Michael Spyres entre ténor et baryton à L'Instant Lyrique Salle Gaveau
L’automne se lève en ce début d’octobre, mais les rémanences de l’été s’élèvent encore au cœur de la Salle Gaveau où le piano de Mathieu Pordoy et la voix de Michael Spyres ressuscitent, l’espace d’une soirée, la moite fraîcheur de ses nuits. Le chanteur américain, qui a déjà côtoyé plusieurs fois Berlioz (notamment avec La Damnation de Faust et Les Troyens, sous la baguette de John Nelson), offre pour la première fois au public parisien son interprétation du cycle des Nuits d’été.
Un récital important pour celui qui se présente désormais comme un "bariténor" (fusion des tessitures du baryton et du ténor) et qui vient par ailleurs de sortir un disque à ce nom. Après les mélodies de Berlioz, Michael Spyres colore à lui seul la salle de divers rôles pour diverses voix, faisant le grand écart du Figaro du Barbier de Séville au Tonio de La Fille du Régiment et ses fameux contre-ut (chanté lors du bis). Un programme varié, qui permet au chanteur de déployer de façon spectaculaire sa large palette de notes.

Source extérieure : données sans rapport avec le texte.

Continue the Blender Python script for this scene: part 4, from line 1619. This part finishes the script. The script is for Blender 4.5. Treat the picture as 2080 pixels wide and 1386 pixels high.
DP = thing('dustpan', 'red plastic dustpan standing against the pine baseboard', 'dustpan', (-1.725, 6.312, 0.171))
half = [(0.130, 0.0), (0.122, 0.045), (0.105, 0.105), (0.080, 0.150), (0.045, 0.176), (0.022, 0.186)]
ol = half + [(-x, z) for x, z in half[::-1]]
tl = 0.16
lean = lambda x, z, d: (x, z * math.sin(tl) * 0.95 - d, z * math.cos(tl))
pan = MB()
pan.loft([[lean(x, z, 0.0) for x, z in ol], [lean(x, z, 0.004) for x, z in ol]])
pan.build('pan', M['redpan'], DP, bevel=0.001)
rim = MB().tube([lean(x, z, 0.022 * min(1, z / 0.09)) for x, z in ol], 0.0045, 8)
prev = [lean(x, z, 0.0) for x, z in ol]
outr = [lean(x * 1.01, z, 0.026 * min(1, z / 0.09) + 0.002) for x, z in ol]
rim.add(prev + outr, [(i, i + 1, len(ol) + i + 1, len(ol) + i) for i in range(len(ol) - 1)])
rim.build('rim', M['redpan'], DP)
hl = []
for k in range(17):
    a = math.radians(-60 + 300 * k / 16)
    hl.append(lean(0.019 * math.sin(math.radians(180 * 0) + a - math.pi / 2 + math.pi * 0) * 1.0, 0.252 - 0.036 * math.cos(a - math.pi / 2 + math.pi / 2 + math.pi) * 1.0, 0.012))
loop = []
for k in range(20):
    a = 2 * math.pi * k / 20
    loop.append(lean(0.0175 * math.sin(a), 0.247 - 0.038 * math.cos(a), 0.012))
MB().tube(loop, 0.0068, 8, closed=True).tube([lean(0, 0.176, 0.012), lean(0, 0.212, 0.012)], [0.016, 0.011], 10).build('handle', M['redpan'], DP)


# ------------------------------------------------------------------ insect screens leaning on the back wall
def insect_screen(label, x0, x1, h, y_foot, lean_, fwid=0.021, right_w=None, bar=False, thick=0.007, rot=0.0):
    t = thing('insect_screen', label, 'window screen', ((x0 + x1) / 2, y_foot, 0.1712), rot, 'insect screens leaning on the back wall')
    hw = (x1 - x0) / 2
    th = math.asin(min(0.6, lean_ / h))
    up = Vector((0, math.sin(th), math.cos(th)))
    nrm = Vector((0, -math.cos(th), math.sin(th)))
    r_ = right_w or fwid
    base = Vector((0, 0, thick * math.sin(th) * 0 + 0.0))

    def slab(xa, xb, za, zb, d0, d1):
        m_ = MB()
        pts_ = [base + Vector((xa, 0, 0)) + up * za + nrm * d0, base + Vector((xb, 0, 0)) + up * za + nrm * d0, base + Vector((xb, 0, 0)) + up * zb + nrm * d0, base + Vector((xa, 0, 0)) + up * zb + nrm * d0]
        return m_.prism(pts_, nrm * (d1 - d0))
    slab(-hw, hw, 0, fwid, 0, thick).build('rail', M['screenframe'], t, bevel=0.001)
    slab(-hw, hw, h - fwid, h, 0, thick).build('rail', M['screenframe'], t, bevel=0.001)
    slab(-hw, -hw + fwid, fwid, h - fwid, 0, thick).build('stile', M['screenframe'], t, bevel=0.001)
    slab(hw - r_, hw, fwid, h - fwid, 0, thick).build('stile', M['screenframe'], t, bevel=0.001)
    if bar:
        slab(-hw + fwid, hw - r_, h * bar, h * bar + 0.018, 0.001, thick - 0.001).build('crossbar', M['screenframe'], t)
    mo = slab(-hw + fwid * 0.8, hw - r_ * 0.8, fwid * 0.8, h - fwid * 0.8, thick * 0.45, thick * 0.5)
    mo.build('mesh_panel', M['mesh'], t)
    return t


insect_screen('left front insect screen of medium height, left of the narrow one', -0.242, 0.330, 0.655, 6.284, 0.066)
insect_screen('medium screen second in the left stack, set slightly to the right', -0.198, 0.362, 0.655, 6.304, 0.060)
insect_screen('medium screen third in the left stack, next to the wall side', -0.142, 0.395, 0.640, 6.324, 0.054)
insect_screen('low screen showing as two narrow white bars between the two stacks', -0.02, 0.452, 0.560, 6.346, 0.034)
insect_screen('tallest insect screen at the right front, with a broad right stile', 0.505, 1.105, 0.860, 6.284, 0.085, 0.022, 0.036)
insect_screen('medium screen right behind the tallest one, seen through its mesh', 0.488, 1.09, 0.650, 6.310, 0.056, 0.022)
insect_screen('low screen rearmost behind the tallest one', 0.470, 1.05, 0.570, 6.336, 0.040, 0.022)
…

Pour la première partie du concert, centrée autour des Nuits d’été, Michael Spyres déploie une voix souple dont l’aisance est due à la justesse insufflée en chaque note, justesse née de l’absence de précipitation d’un chanteur qui prend le temps nécessaire pour permettre à sa voix de rendre chaque détail de la partition avec une précision intense, une vive clarté et une excellente diction. Son Spectre de la rose est ainsi empreint d’une profonde mélancolie, née de cette cadence particulière, et son Île inconnue, qui achève le cycle, lui vaut une première salve d’applaudissements et de bravi.
Le bariténor enchaine ensuite avec des airs classiques de baryton : "Hai gia vinto la causa..." des Noces de Figaro, "Deh vieni alla finestra... » de Don Giovanni, et surtout "Largo al factotum" du Barbier de Séville, le clou du spectacle, qui lui vaut une véritable ovation de la part du public. Et pour cause, car Michael Spyres s’approprie entièrement cet air avec une heureuse familiarité qui déclenche l’hilarité des spectateurs. Il en profite d’ailleurs pour glisser des aigus aussi soudains qu’amusants, allant jusqu’à utiliser sa voix de tête, et démontrer joyeusement l’étendue de sa tessiture.
Il achève le récital par un air du Postillon de Lonjumeau ("Mes amis, écoutez l’histoire..."), d’Adolphe Adam, salué par une effusion d’applaudissements chaleureux. Continuant avec l’humour, Michael Spyres se lance pour le bis avec La Veuve joyeuse de Lehár ("O Vaterland... Da geh' ich zu Maxim"), qui berce joyeusement la salle et surtout, "Ah mes amis quel jour de fête !", où il fait montre, une fois encore, des possibilités de sa voix -et en effet, il peut s’en targuer, n’hésitant pas à se lancer pour projeter d’insolents aigus, quoique légèrement moins maîtrisés que le reste.
La voix cependant, n’est pas seule à l’honneur ici, car au piano Mathieu Pordoy a lui aussi droit à ses moments de gloire, notamment avec Liszt, dont le Sonnet 123 de Pétrarque suit joliment Les Nuits d’été. Ici, Michael Spyres ne chante plus et laisse la part belle au clavier, dont les notes sonnent avec habileté, dans un jeu précis et lumineux qui fait rayonner la musique de Liszt. De même, Mathieu Pordoy joue plus tard un élégant Ravel empreint de finesse, avec À la manière d’Emmanuel Chabrier.
En tant qu’accompagnateur, il est pleinement coordonné avec Michael Spyres, et tous deux partagent d’ailleurs une rieuse complicité, manifeste à la fin du bis où ensemble, ils chantent Bonjour ma belle d'Arthur Henry Behrend (contant les tourments d’un Anglais fouillant désespérément dans le peu de français qu’il connaît pour faire comprendre ses sentiments à une Française), chanson idéale pour clore joyeusement le premier concert du bariténor américain dans la capitale française. C’est toutefois, avec surprise, sur la voix de Mathieu Pordoy que s’achève le récital (lui imitant la jeune Française qui repousse les avances du malheureux Anglais), dans la dernière touche d’humour qui aura enjolivé cette fin de soirée, conclue par la standing ovation d’un public en liesse.